Heading home, it dawned on me.

I picked BBQ spareribs!

Why on Earth would I have done that? Meat is David's specialty!! There's no way I can even compete with him on that level. Sigh. The deed had been done. The slab was in the backseat. There was no turning back.

Tate was curious what I finally decided to make.

"Ribs!" I said proudly.

"Hmm," he thought aloud, "Will Daddy be here?"

"Yeah. Why?"

"Oh, nothing. He just usually cooks ribs on the Traeger. But...he might like these too," he said, sounding unconvinced.

Blast! Even my 10 year old knew this idea was doomed from the get go.

David meandered into the kitchen when he got home and I shooed him out. He came in a time or two more, looking quizzically at my technique, but I continued to kick him out and hiss, "Don't. Say. Anything."

In went the apple juice, onion, vanilla, water, meat, oh, and the liquid smoke David brought home after my frantic text asking if we had any, followed by my threat to give up completely if we didn't. When the main course finally emerged, it looked, and smelled like ribs.
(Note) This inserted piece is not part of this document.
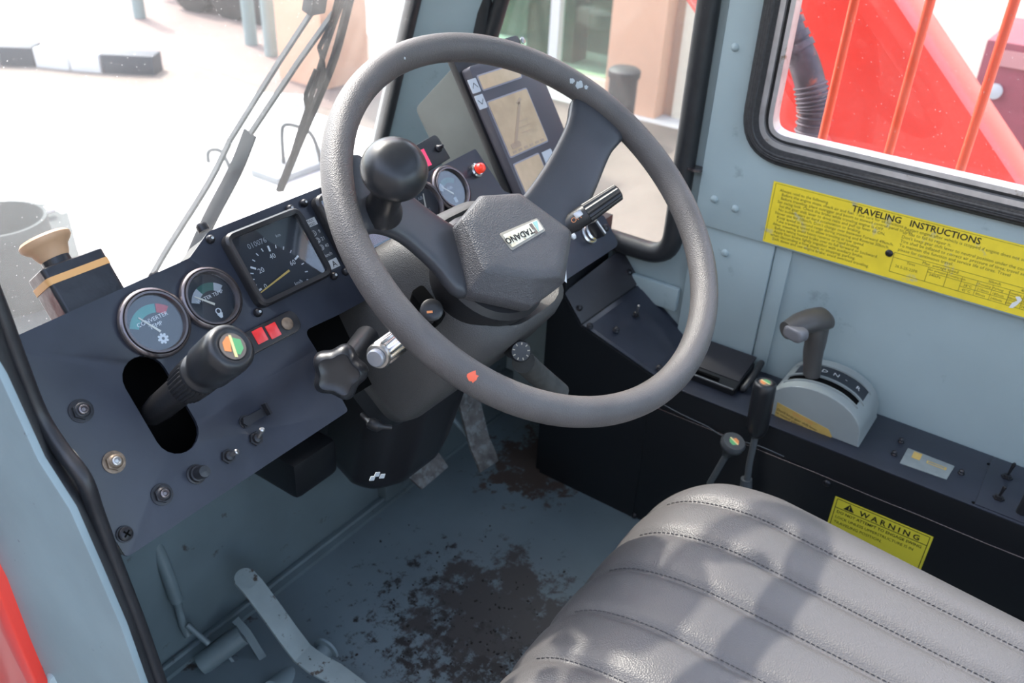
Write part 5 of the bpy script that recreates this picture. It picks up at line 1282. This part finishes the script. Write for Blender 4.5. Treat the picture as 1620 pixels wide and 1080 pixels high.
b = nb(); loft(b, [[bpt(al0+s_, a_, x) for a_, x in sec] for s_ in (-6, 2.2)]); obj('boom_beam', b, M_redpaint, bm_, smooth=50)
b = nb(); loft(b, [[bpt(al0+s_, a_, x) for a_, x in ((lows+.08, XBm-.0), (lows+.085, XBm-.006), (lows+.10, XBm-.006), (lows+.105, XBm))] for s_ in (-5, 2)]); obj('weld_rib', b, M_redpaint, bm_)
b = nb(); hp_ = smooth_path([onx(x, y, 1.62) for x, y in ((1215, -60), (1230, -10), (1240, 25), (1254, 62), (1272, 100), (1283, 140), (1287, 180), (1281, 220), (1270, 270))], 5)
rg_ = []; r_l = []
for i, p in enumerate(hp_):
    r_l.append(.0265)
tube(b, hp_, r_l, 20)
hs_ = obj('exhaust_hose', b, M_hose, label='sooty corrugated metal hose hanging before the red boom', cat='hose')
b = nb(); fine = smooth_path([onx(x, y, 1.62) for x, y in ((1282, 135), (1286, 160), (1287, 180), (1281, 220), (1270, 270))], 10)
for i in range(0, len(fine)-1, 3):
    t = (fine[i+1]-fine[i]).normalized(); f = axis_frame(fine[i], t); loft(b, [[f.p((.0275+.003*math.cos(2*PI*j/6))*math.cos(2*PI*k/24), (.0275+.003*math.cos(2*PI*j/6))*math.sin(2*PI*k/24), .0025*math.sin(2*PI*j/6)) for k in range(24)] for j in range(6)], closed=True)
obj('wire_coil', b, M_hose, hs_, kind='stuff')
for px, py in ((1247, 22), (1252, 38), (1262, 58), (1268, 70)):
    b = nb(); i = min(range(len(hp_)-1), key=lambda k: (hp_[k]-onx(px, py, 1.62)).length); t = (hp_[i+1]-hp_[i]).normalized(); cyl(b, hp_[i]-t*.006, hp_[i]+t*.006, .031); obj('hose_band', b, M_hose, hs_)
for k_, (a_, c_) in enumerate((((1345, 0), (1297, 237)), ((1470, 0), (1400, 262)), ((1601, 0), (1512, 290)))):
    y0_ = onx(*c_, 1.42).y
    b = nb(); cyl(b, (1.42, y0_, .30), (1.42, y0_, 1.45), .0070, n=14)
    obj('guard_rod', b, M_redbar, label=('leftmost orange-red guard rod outside the side window, beside the hose', 'middle orange-red guard rod outside the side window', 'rightmost orange-red guard rod outside the side window')[k_], cat='guard rod', group='guard rods outside the side window')
# maroon box and cream wall beyond the boom
mb = thing('maroon_cabinet', 'dull maroon cabinet with a pale plate beyond the red boom', 'cabinet', (4.0, -.1, GZ))
q0, q1 = onx(1562, 62, 4.0), onx(1545, 150, 4.0)
b = nb(); prism(b, YZ, [(q0.y, q0.z), (q1.y, q1.z-.9), (q1.y-1.6, q1.z-.9), (q0.y-1.6, q0.z)], 4.0, 4.6); obj('cabinet_body', b, mat('maroon_paint', (.22, .05, .07), .5, var=.08), mb, bevel=.01)
f = Fr((3.995, 0, 0), (0, -1, 0), (0, 0, 1)); u, v = f.uv(1605, 95); b = nb(); box(b, f.at(u, v), -.05, .2, -.03, .03, 0, .004); g = obj('name_plate', b, mat('pinkish_plate', (.45, .22, .22), .5), mb)
u, v = f.uv(1573, 144); b = nb(); lathe(b, f.at(u, v), [(.03, 0), (.03, .01), (.012, .014)], 20); obj('bolt', b, M_chip, mb)
b = nb(); wbox(b, 9.5, 9.7, -12, y0-6.2, GZ, 4.5); struct('yard_wall', b, M_cream)
for o in list(bpy.data.objects):
    if o.type == 'MESH' and len(o.data.vertices) == 0: print('EMPTY', o.name)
"Reese, you eat the first one," David suggested, then eyed her cautiously, "Do you feel ill?"

Wanting to remember everyone's first impressions, I grabbed a pencil and started jotting down their comments.

"Are you taking notes?," David asked, then continued, "These are delicious! I'm so proud of you! You are the best wife a man has ever had!"

I promptly put down my pencil. Which was for the best, because Tate had splattered sauce all over my notes.

I timidly sunk my teeth into the ribs, "Wow. The Instant Pot could take the place of the Traeger," I proposed.

David paused with a rib halfway to his mouth, "Why would you even say something like that?"

I think I'll just start hinting I need a personal chef. Now that would make my life complete.